When considering risking the uncertainties of what judges might do, the Ombudsman has to consider the approach they will take. You might think it fair if the test for a trustee mistake was "on the balance of probabilities" or "beyond reasonable doubt" but the hurdle is far higher.

The high hurdle is associated with a test of "reasonableness", known as "Wednesbury reasonableness" after a case that introduced it. Protection of trustees from challenge is a good thing when the aims of trustees and beneficiaries coincide. (If you were rich enough to set up a fund for your kids, you would choose appropriate trustees and would not want their decisions easily challenged.) In the Wednesbury case, the decision makers were the local government authority and the decision questioned involved childrens' welfare.

The extreme nature of this particular judicial "reasonableness" test is less appropriate when there are weaker grounds for assuming that the trustees have interests aligned with the members. Referring to the situation before there were elected trustees, a House of Commons Select Committee reported (according to "Occupational Pensions", Dec 1992 p14):

"Trust law presupposes that the interests of the settlor and the beneficiaries coincide, but in reality there is a potential conflict between the interests of the employer and those of members."

"Under the guise of a trust, the employer can maintain effective and total control of the trustees, the investment policies and the power of amendment."

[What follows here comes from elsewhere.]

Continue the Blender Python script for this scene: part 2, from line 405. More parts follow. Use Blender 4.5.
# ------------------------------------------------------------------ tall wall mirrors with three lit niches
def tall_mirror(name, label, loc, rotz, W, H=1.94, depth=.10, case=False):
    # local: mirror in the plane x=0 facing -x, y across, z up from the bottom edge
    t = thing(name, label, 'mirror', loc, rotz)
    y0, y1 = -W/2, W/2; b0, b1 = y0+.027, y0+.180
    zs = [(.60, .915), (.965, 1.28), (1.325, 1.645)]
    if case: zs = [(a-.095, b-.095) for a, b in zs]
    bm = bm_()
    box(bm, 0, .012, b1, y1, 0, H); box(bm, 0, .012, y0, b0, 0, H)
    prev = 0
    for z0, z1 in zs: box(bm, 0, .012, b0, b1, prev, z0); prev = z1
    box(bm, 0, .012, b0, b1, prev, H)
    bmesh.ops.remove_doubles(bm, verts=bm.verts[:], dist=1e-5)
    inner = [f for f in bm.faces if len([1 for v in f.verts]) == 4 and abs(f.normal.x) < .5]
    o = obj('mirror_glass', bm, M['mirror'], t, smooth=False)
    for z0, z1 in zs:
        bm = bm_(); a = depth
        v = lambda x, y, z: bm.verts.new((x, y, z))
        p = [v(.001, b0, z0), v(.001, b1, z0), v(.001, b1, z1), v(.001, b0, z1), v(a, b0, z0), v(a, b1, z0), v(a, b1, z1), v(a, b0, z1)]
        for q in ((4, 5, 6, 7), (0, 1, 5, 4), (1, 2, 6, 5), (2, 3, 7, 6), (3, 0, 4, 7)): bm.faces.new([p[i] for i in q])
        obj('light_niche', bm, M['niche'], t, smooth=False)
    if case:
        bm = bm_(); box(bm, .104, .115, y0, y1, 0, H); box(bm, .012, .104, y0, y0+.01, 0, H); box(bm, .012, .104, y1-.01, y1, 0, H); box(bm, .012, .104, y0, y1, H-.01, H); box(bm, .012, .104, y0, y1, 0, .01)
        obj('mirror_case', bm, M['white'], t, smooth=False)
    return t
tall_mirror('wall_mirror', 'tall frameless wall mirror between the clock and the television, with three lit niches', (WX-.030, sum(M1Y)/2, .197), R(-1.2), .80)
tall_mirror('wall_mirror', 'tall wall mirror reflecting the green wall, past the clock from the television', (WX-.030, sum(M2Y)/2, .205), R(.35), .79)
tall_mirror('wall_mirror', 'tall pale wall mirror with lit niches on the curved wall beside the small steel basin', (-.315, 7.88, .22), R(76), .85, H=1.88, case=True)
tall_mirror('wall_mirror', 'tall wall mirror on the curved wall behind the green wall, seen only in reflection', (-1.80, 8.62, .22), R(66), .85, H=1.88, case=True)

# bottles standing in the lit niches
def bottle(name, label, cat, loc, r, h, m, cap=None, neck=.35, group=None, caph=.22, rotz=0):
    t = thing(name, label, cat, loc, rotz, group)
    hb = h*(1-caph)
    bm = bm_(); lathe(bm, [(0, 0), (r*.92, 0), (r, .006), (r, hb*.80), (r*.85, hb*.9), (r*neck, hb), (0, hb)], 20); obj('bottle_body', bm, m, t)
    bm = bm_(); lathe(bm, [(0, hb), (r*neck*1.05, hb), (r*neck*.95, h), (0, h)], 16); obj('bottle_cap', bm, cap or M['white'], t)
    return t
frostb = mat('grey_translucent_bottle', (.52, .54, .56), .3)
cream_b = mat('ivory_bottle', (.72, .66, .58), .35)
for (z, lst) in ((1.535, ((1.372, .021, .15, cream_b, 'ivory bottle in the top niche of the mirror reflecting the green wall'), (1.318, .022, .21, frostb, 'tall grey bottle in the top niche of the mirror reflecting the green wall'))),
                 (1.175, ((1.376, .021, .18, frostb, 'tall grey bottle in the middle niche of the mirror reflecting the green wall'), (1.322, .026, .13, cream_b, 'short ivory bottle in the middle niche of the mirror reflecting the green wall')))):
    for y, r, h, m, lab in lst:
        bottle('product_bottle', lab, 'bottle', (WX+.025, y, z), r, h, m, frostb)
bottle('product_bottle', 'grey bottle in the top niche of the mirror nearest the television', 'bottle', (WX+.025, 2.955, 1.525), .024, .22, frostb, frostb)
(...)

"Employers can manipulate trustee meetings, agendas and minutes to serve their own interests, and it is very difficult for trustees to stop this happening"

Decisions made before there were elected trustees form part of what the IBM retirees complain about. If the Ombudsman contemplates supporting their complaint, how can he know whether a reviewing judge will have the same view as the MPs about "reality", or whether alternatively the judge will choose to assume trustees are infallible whatever the stresses on them?

So we come to the question of what sort of person the Ombudsman is. The first Ombudsman avoided difficult issues, for example by not taking cases about surpluses. Dr Farrand has pushed the boundaries in combating maladministration. David Laverick we do not know about but he may not wish to take risks while finding his feet. We can't blame IBM for that! It was IBM's choice that our earliest elected trustees were faced with momentous decisions to rubber-stamp at their first meeting, before they could acquire confidence, but it is just bad luck that we get a new Ombudsman at a time when we are looking for confident thinking.

In summary, it is not clear to me that the Ombudsman's Office can be effective, despite the undoubted talents and impartiality of the staff, because:

The workload makes them look to force-fit each complaint into one of a set of formula cases.

They may not able to prevent the disparity of resources between IBM and the complainants having its effect on justice.

Uncertainty about the view a judge will take means that the Ombudsman will have to balance risk and cost as well as what he regards as justice when making a decision. This is pressure in the direction of avoiding an IBM appeal.

The new Ombudsman may not want to make a stir while still finding his feet in the job.